* start GIVEN ENTRIES *
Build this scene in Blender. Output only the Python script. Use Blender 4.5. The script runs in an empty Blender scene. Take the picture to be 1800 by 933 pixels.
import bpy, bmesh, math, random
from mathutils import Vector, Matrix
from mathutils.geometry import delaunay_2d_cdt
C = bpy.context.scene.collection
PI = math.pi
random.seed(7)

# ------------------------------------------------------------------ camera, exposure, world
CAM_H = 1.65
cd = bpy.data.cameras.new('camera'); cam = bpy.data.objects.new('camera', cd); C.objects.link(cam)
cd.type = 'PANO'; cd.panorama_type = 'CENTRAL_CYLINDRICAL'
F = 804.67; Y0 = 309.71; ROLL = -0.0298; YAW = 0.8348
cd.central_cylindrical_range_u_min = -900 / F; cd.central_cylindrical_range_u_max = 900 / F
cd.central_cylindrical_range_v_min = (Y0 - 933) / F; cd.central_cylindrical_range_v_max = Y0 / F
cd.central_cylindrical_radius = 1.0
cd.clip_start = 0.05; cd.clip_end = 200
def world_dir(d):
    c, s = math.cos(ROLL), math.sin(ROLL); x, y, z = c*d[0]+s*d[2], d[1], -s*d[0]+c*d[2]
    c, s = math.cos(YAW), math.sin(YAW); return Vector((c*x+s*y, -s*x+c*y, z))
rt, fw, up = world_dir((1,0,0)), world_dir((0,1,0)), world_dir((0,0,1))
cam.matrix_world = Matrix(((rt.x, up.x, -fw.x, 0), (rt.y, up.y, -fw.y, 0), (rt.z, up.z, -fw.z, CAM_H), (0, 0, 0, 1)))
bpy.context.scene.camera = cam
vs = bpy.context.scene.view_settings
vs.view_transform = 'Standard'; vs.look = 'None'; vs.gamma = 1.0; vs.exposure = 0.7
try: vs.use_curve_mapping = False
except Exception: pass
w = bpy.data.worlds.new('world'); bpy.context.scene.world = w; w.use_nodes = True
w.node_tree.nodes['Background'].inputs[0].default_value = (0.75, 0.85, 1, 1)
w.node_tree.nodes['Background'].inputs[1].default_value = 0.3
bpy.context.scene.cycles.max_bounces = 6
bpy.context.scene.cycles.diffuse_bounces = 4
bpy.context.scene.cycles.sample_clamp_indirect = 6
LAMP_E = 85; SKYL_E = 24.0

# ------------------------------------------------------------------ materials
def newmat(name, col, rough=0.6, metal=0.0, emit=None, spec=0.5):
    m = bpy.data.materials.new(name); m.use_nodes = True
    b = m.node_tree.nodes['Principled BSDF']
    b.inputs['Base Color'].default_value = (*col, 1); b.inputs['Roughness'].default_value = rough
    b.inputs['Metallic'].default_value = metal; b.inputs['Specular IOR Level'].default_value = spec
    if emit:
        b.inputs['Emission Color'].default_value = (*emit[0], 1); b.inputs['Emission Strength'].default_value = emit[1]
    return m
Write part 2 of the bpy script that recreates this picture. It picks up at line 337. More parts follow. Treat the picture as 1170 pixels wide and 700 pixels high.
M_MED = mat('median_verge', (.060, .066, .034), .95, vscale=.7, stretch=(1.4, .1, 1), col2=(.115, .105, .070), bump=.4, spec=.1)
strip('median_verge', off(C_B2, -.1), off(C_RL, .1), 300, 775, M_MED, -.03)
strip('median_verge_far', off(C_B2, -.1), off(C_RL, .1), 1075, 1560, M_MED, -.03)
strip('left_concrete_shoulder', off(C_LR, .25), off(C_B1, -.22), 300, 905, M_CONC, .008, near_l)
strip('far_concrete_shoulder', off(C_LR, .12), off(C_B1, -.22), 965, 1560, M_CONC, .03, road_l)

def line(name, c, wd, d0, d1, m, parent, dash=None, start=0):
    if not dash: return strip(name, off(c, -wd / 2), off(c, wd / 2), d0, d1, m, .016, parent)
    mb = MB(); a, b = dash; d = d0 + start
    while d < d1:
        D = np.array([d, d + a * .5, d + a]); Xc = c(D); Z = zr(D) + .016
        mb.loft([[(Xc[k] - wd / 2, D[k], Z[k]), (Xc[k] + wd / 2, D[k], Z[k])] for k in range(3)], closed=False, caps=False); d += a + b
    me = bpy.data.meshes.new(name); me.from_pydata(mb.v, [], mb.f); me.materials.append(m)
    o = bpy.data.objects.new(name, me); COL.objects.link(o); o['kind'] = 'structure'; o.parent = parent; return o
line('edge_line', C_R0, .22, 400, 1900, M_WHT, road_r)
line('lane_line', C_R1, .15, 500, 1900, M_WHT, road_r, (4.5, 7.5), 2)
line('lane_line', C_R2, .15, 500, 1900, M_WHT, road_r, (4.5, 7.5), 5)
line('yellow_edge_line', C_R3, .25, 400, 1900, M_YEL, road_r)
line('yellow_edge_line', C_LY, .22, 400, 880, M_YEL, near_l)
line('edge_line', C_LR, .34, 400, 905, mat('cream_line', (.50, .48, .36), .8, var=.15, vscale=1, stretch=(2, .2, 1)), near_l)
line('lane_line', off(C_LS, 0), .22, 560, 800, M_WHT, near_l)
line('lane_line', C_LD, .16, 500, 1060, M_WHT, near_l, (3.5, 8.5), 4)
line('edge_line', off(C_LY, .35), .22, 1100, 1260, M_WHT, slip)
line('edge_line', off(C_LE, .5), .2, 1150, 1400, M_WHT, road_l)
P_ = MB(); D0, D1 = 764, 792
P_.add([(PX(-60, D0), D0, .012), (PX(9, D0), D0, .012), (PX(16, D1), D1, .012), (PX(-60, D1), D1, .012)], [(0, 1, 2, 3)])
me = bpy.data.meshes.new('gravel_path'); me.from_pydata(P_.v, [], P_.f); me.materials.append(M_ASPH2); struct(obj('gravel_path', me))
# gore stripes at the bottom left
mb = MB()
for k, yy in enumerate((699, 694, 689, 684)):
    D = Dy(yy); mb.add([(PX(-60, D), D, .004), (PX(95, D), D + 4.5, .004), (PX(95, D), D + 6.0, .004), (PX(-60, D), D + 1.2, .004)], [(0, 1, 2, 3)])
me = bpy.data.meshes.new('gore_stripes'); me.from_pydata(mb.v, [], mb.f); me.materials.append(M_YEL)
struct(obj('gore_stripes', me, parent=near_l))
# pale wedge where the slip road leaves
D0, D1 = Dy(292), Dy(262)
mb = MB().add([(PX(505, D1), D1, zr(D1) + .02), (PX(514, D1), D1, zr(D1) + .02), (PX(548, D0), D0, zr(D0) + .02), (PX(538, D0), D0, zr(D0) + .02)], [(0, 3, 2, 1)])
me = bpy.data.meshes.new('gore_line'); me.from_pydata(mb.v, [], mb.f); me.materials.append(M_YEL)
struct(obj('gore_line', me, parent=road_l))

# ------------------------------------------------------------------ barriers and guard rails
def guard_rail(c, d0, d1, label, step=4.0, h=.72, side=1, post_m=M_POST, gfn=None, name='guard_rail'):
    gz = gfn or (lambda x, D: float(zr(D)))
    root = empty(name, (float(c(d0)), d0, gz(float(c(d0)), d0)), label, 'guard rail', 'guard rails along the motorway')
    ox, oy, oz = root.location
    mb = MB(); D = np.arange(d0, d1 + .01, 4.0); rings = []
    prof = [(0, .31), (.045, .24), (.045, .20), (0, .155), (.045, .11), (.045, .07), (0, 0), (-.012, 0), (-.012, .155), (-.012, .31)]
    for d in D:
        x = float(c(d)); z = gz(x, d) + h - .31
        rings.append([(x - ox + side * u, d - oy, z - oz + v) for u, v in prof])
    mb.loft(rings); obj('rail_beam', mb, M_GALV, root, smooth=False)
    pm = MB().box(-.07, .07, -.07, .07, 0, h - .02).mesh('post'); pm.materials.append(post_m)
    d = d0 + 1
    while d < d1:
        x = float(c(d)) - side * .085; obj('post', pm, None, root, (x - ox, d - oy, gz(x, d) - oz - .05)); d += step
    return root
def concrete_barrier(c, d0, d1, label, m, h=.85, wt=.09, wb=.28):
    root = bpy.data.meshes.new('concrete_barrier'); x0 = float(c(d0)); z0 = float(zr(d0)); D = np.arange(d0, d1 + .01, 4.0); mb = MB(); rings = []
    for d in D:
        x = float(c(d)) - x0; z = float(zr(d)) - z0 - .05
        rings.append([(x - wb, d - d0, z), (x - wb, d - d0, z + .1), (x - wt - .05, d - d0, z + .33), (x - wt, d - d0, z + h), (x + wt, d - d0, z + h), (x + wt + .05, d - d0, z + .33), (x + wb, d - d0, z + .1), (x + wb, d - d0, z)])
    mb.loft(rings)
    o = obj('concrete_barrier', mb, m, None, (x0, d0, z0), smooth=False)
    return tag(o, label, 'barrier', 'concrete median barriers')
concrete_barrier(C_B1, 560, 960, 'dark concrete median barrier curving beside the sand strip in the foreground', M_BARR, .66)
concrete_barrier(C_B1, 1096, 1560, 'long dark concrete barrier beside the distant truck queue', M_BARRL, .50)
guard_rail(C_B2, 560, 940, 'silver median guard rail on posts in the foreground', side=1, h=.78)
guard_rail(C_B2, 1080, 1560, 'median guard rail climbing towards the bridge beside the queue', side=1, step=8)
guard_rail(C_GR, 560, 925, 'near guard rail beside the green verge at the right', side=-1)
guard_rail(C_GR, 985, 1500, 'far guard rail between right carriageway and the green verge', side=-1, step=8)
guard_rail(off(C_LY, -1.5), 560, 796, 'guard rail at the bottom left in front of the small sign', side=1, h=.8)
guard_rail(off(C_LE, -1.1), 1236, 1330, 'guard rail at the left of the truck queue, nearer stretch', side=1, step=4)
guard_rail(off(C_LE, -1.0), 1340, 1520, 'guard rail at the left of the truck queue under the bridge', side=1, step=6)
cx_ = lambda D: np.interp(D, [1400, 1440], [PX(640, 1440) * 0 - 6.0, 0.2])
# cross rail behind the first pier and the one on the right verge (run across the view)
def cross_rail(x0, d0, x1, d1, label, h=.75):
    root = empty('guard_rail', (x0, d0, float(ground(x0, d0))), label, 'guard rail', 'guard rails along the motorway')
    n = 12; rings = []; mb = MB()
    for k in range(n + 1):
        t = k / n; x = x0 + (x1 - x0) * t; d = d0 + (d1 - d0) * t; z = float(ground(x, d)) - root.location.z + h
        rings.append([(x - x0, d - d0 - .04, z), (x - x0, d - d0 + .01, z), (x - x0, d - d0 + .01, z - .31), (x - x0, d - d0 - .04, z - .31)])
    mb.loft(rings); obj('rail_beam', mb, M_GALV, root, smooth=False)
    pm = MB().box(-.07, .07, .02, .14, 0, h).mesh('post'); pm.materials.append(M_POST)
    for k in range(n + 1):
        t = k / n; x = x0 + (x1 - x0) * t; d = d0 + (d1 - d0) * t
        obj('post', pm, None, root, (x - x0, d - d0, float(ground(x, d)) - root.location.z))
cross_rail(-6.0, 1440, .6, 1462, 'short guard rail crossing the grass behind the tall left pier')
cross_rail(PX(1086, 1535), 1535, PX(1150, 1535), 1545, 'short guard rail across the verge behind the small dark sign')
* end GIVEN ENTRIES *
**SHORT PROBLEM:** Return exactly, please, the lines of the material from the first one down to and including the line where "random.seed(7)" appears.

**RESPONSE TO THIS EXERCISE:**
Build this scene in Blender. Output only the Python script. Use Blender 4.5. The script runs in an empty Blender scene. Take the picture to be 1800 by 933 pixels.
import bpy, bmesh, math, random
from mathutils import Vector, Matrix
from mathutils.geometry import delaunay_2d_cdt
C = bpy.context.scene.collection
PI = math.pi
random.seed(7)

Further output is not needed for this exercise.